4 Reasons You Shouldn’t Sell NVIDIA on Driverless Fears

Shares of NVIDIA (NASDAQ: NVDA) recently tumbled after a double whammy of bad news. First, one of Uber’s driverless vehicles, which was powered by NVIDIA’s chips, hit and killed a pedestrian. Uber and NVIDIA both suspended their driverless tests after the accident.

Many investors seemingly saw the news as an indicator that NVIDIA’s entire automotive chip business, one of its pillars of growth, was falling apart. But if we take a closer look at the situation, we’ll notice that the situation isn’t really that dire, for four simple reasons.

One of Baidu’s Apollo driverless cars running on NVIDIA’s chips.

1. The automotive business is still small

NVIDIA talks a lot about driverless cars, but its automotive revenues only grew 3% annually to $132 million last quarter and accounted for 5% of its top line. Those revenues mainly came from sales of its Tegra CPUs to automakers for their infotainment and navigation systems, as well as its Drive PX “supercomputer” and its new Xavier AI chip for autonomous cars.

That business grew much faster in the past, but the infotainment chip market, where it competes against other players like Intel and Qualcomm (NASDAQ: QCOM), is being commoditized. Those systems are also being replaced by next-gen AI cockpit systems and top to bottom self-driving platforms built on NVIDIA hardware and software.

Therefore, the slowdown is cyclical, as NVIDIA transitions between infotainment systems and end-to-end solutions. If NVIDIA maintains its first mover’s edge in the auto market — which already won over customers like Audi, Mercedes-Benz, Toyota, Tesla, and Uber — its automotive revenues should rebound in the near future.

Last quarter, NVIDIA CFO Colette Kress stated that over 320 companies and research institutions now use its Drive PX platform — a 50% increase from a year ago, including “virtually every car marker, truck maker, robo-taxi company, mapping company, center manufacture and self starter in the autonomous vehicle ecosystem.”

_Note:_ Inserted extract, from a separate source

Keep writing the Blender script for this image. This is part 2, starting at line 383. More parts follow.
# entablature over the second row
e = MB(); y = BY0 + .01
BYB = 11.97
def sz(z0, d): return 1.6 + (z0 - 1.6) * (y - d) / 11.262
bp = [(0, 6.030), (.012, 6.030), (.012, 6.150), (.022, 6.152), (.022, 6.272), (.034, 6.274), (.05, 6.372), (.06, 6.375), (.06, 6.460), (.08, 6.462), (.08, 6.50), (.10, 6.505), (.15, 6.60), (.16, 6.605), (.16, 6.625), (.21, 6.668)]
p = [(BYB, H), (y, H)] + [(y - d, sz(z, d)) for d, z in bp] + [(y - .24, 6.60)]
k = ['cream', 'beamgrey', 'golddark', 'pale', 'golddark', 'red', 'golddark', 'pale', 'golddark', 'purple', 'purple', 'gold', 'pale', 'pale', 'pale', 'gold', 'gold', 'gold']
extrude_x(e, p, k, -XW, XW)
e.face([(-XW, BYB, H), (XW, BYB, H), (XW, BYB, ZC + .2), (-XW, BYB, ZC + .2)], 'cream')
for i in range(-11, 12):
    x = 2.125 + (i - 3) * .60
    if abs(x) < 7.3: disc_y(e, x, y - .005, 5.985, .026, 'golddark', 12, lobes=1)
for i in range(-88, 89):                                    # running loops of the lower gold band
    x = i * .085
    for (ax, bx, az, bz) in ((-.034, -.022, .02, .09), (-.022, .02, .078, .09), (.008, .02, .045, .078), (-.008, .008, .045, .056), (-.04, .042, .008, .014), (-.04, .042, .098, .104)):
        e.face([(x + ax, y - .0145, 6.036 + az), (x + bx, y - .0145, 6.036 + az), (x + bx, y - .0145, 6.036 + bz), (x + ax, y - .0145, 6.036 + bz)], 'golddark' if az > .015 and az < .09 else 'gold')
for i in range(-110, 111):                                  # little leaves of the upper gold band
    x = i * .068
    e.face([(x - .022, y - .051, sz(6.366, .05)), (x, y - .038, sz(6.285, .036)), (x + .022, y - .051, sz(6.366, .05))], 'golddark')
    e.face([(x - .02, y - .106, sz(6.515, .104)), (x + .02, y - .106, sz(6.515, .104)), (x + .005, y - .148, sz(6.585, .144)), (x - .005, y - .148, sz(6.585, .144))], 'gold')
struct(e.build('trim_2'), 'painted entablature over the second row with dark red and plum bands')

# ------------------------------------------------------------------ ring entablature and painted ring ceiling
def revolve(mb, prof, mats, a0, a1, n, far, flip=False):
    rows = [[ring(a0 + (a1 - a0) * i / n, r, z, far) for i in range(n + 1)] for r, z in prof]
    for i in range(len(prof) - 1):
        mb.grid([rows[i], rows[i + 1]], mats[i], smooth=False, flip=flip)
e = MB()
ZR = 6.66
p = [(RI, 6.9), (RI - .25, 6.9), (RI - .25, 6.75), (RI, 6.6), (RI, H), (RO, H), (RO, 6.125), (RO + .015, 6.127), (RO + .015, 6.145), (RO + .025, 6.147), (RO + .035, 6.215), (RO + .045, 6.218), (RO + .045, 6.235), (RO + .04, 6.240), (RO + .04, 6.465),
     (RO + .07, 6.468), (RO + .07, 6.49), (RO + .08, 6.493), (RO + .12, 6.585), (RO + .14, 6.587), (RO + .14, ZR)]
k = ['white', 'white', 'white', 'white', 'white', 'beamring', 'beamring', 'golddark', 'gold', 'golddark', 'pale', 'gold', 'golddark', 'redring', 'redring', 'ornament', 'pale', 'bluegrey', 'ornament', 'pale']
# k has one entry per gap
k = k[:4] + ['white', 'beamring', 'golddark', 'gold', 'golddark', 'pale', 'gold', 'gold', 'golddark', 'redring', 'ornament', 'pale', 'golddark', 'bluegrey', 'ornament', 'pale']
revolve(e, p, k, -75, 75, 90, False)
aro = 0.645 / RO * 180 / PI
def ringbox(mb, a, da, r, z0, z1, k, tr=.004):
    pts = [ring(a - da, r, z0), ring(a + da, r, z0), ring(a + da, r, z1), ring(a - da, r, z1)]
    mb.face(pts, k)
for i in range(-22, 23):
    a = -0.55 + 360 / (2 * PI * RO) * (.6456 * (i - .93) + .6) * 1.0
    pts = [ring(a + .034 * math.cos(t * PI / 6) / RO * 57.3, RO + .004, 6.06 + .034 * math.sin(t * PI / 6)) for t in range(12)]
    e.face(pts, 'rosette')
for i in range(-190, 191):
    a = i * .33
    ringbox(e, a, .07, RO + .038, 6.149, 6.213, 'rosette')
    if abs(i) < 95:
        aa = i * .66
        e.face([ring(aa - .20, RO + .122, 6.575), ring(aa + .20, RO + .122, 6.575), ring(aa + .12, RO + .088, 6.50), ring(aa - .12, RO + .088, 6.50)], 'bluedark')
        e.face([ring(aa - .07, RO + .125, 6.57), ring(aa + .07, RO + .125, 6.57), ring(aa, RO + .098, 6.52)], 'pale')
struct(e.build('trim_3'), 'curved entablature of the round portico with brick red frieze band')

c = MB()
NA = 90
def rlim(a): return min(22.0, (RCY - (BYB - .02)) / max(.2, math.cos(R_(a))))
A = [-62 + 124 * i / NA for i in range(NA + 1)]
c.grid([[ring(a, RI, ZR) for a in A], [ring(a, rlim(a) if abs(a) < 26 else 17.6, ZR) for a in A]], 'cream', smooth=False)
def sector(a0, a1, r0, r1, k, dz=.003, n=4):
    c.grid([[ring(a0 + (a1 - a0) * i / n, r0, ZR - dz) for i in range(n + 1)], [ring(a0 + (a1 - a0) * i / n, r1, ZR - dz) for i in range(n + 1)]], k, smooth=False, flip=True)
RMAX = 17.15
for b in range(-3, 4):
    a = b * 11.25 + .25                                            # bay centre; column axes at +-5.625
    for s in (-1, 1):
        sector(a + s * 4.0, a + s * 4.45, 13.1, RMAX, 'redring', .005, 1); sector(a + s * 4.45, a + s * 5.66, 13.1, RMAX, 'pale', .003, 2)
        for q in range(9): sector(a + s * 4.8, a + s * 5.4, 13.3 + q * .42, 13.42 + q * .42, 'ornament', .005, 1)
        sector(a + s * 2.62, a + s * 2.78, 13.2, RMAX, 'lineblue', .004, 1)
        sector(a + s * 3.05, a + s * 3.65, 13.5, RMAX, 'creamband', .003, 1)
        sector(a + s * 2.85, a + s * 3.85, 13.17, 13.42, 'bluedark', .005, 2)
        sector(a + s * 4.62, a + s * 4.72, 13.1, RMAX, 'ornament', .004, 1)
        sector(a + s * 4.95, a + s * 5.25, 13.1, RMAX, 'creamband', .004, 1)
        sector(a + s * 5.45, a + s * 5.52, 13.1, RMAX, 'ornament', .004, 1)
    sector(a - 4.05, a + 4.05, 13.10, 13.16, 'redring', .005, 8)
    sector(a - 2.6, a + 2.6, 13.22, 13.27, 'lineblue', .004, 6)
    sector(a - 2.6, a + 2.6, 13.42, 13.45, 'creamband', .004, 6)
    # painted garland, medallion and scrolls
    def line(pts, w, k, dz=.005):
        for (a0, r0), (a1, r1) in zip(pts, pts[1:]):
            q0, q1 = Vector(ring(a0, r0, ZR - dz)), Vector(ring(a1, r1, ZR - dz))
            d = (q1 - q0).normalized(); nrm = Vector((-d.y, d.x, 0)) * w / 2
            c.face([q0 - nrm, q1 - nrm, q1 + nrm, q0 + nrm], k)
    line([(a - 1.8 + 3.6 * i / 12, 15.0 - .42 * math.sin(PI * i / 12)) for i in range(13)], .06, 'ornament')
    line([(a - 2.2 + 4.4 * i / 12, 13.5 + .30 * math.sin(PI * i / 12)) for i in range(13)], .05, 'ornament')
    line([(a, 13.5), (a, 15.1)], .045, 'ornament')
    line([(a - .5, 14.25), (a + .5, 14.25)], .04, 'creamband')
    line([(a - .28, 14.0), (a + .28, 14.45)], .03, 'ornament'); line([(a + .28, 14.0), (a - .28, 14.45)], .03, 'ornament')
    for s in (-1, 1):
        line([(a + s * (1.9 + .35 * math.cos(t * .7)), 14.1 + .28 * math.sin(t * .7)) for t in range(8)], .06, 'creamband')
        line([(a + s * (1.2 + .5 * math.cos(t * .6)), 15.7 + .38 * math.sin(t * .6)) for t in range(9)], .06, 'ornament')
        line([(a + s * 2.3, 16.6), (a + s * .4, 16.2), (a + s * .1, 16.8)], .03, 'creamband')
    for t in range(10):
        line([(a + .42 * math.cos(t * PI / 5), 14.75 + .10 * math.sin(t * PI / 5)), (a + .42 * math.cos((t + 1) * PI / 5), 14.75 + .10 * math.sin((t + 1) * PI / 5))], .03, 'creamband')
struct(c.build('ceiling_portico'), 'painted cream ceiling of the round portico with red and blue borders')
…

2. Uber wasn’t using Drive PX

Initial reports suggested that Uber’s cars used NVIDIA’s Drive PX platform — which bundles the chipmaker’s real-time sensor fusion, HD mapping, and path planning technologies together — to convert traditional vehicles into autonomous ones. NVIDIA CEO Jensen Huang recently shot down those reports at the company’s GPU Technology Conference in San Jose.

The Drive PX platform.

“Uber does not use Nvidia’s Drive technology,” said Huang. “Uber develops their own sensing and drive technology.” Uber’s platform is powered by NVIDIA’s chips, but the problem which caused the fatal crash was likely caused by Uber’s software.

Therefore, Uber’s accident doesn’t mean that automakers will abandon ship and flock toward rival platforms like NXP Semiconductors’ (NASDAQ: NXPI) BlueBox. Qualcomm is notably trying to buy NXP to challenge NVIDIA, but that deal remains in limbo.

3. Its driverless fleet is tiny

NVIDIA’s suspension of its own self-driving tests sounds like big news, but the chipmaker’s driverless fleet consists of just five to six vehicles. The suspension merely means that NVIDIA wants to understand what happened at Uber, and how it can avoid similar accidents.

This doesn’t mean that Drive PX is flawed, or that NVIDIA’s customers are halting their tests or pulling their orders for its automotive chips. Instead, automakers with a long-term view of driverless cars will likely keep buying NVIDIA’s chips.

4. NVIDIA has plenty of bigger growth engines

NVIDIA’s soft growth in automotive chips last quarter was easily offset by massive demand for its GPUs for gaming, professional visualization, and data centers. Its sales growth across those three categories boosted its total revenues by 34% last quarter. Wall Street still expects NVIDIA’s revenue and earnings to rise 27% and 35%, respectively, this year.

Once the current news cycle about Uber and driverless safety dies down, investors should realize that NVIDIA’s sell-off was overdone. The automotive business just generates a small percentage of its total revenues, NVIDIA is still the “best in breed” play in both driverless cars and AI, and the chipmaker has plenty of other growth engines which should help it generate double-digit sales and earnings growth for the foreseeable future.